А в заключение поведаю о случае в нашем дому году  в конце  Отечественной.   Случилось это в Чистый понедельник. В первое утро Великого поста все чугуны и сковороды, в которых в мясоед и на масленицу варилось, парилось, жарилось и пеклось скоромное, в печь на пылающие угли ставили, обжигая их от жира. Поначалу, пока жир выгорает, чугун-то весь в чаду, а потом, как красное солнышко, делается, что летним вечером из-за туч выглянет.

Чугунами и чугунками они потому и назывались, что чугунные были. А в войну «лименные» (алюминиевые) стали выпускать, вернее – дюралевые. Ну матушка, будучи в Самаре, и купила один такой. Бабане он сразу по душе пришелся: большой, а легкий! Не то, что чугунный, тот и пустой-то для старухи не приподъёмный. Она сразу же под щи его приспособила.

И вот в то утро бабаня после сковородок и маленьких чугунков на угли и своего любимца поставила. А через какое-то время глянула в печь: как, мол, он там, может уже прожарился? Глядит и глазам своим не верит: чугуна-то нет!

- Анка! – кричит в переднюю дочери, которая на работу собиралась (в войну она вместо отца на шоссейной стратегического назначения дороге Москва – Куйбышев и далее на восток бригадирствовала, вместе с двенадцатью односельчанками, главным образом, лопатами ее в пригодности держала) – Ты чугун из печи не доставала?

- Да ты что, мамынька, я и в упечь-то еще не заходила.

Ну была бы бабаня атеисткой, ей бы на ум какое-нибудь материалистического плана объяснение в голову пришло.
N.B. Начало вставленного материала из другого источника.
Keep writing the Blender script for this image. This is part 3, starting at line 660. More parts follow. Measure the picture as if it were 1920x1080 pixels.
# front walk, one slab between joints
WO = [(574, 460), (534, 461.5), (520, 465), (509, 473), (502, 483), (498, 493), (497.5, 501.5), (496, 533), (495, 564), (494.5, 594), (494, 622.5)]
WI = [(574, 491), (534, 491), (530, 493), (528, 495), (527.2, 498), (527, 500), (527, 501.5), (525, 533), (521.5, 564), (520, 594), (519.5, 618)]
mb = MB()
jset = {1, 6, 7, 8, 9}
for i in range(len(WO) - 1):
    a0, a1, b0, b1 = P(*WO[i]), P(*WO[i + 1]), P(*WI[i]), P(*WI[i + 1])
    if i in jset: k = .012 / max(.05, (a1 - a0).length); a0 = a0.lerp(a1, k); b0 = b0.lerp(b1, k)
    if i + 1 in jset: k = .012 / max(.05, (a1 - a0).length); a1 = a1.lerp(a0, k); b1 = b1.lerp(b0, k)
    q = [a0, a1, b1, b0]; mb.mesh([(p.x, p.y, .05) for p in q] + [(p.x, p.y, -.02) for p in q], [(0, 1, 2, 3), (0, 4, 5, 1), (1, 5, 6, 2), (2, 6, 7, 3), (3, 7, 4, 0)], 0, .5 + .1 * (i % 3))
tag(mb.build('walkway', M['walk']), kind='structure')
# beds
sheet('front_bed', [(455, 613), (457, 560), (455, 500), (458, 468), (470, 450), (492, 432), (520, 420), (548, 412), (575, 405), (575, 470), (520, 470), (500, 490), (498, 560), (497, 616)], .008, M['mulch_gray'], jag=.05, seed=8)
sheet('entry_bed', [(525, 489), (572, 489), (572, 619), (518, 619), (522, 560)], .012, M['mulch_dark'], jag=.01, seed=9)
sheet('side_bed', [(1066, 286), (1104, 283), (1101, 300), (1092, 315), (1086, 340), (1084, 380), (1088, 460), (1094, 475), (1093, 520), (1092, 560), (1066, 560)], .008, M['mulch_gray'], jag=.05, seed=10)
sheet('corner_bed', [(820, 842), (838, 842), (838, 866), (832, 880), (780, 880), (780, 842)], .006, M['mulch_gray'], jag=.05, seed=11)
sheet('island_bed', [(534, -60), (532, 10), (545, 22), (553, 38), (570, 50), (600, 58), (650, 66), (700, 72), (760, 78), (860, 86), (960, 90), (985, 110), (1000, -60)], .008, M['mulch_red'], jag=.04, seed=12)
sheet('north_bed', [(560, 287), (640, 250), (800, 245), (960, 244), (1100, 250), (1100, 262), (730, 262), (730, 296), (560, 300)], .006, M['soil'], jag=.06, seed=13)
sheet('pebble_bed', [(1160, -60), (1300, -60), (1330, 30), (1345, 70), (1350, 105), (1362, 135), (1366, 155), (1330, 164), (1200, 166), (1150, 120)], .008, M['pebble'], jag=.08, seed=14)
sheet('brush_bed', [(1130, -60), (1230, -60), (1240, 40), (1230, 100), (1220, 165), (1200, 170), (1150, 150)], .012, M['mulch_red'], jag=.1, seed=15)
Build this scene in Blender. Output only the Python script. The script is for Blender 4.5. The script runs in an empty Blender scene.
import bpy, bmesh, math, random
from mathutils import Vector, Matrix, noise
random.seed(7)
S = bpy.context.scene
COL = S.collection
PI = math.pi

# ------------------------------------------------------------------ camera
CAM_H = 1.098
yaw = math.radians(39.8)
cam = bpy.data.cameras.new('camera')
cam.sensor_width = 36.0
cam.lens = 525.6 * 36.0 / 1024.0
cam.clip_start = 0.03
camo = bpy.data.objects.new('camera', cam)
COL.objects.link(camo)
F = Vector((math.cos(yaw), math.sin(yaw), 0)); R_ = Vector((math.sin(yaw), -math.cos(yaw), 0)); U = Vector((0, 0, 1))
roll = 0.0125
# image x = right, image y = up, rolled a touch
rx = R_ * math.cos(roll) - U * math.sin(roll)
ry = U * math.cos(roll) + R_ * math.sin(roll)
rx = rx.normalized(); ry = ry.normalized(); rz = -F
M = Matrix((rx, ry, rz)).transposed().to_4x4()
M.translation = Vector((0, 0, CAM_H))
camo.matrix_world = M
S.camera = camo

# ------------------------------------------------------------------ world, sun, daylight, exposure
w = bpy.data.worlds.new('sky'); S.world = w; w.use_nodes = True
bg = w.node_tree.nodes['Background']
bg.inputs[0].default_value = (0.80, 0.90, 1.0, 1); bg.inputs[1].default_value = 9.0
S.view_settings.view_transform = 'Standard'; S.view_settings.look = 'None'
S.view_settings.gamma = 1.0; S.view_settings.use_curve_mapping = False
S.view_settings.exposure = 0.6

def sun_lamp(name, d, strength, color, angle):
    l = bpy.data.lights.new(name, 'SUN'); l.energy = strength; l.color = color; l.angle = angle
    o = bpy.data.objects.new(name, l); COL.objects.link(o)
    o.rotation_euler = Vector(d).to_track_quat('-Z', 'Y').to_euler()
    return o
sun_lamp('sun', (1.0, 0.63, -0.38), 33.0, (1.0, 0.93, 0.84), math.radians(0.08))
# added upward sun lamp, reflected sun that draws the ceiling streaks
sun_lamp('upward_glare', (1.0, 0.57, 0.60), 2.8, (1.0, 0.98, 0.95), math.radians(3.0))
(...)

А на кого сразу же подумает глубоко верующая деревенская старушка? На него! Ну, конечно же, на беса. Он проказничает, кому же ещё добрых людей во грех вводить?! Не мог же такой большой чугунище сам собой через печную трубу вылететь! А дальше мысли бабани, по её признанию потом, в таком уже направлении лихорадочно поскакали: бес сам по себе ничего сотворить не посмеет, если на то Божьего попущения не будет. А если было попущение, то, стало быть, за грех. За какой?

Вчера было Прощеное воскресенье. Вроде бы у всех, с кем в течение года общалась, прощения Христа ради просила и всем просящим как надо отвечала: мол, Бог тебя простит. Что оставалось делать при таком наваждении? Растерянно бормоча себе под нос: «Куда же это он, окаянный, запропастился? Как вверх поднялся…» - бабаня направляется к образам за заступничеством к Пресвятой Богородице Деве Марии, которая, по словам бабани, всегда выручала ее в трудную минуту. Не скрою, и сам я ныне следую этому примеру моей бабани незабвенной Матрены Емельяновны. Вот как-то раз куда-то запропастистились у меня ключи от родительской усадьбы. А у двора уже приятелева машина клаксонит, и нетерпеливые голоса из нее раздаются: «Ты чего там замешкался? Выходи быстрее! А то опять на плотине в пробку попадем». И, потеряв всяческую надежду, охрипшим от отчаяния голосом (ну как оставлять дом незапертым на целую неделю?!) вот уж воистину воззываю: «Пресвятая Богородица, буди милостива ми грешному! Помоги!» И надо же (как забыть такое?!): в эту же секунду ослезившийся глаз мой (случайно, конечно!) замечает эту треклятую связку, коварно завалившуюся за пенёк около крыльца.

И тут-то до матушки моей наконец-то доходит:

- Мамынька, ты про какой чугун-то спрашиваешь – не про новый ли?

- А про какой же?! Выжигать поставила, а его как черти в трубу вытащили, прости меня, Господи!

Матушка подбежала к печи, схватила кочергу – ширк-ширк по углям-то. И выгребла из золы с пригоршню раскаленного металла – белого-белого и с досадой и укоризной промолвила:

- Вот он где, твой чугун!

Бабаня как стояла, так и присела на лавку в растерянности и горе: такой хороший чугун был - и на тебе! Глядя на убитую горем бабаню, матушка смилостивилась:

- Ладно расстраиваться-то! Вот скопим за пост масла, поеду в Самару – другой купим, ещё больше этого.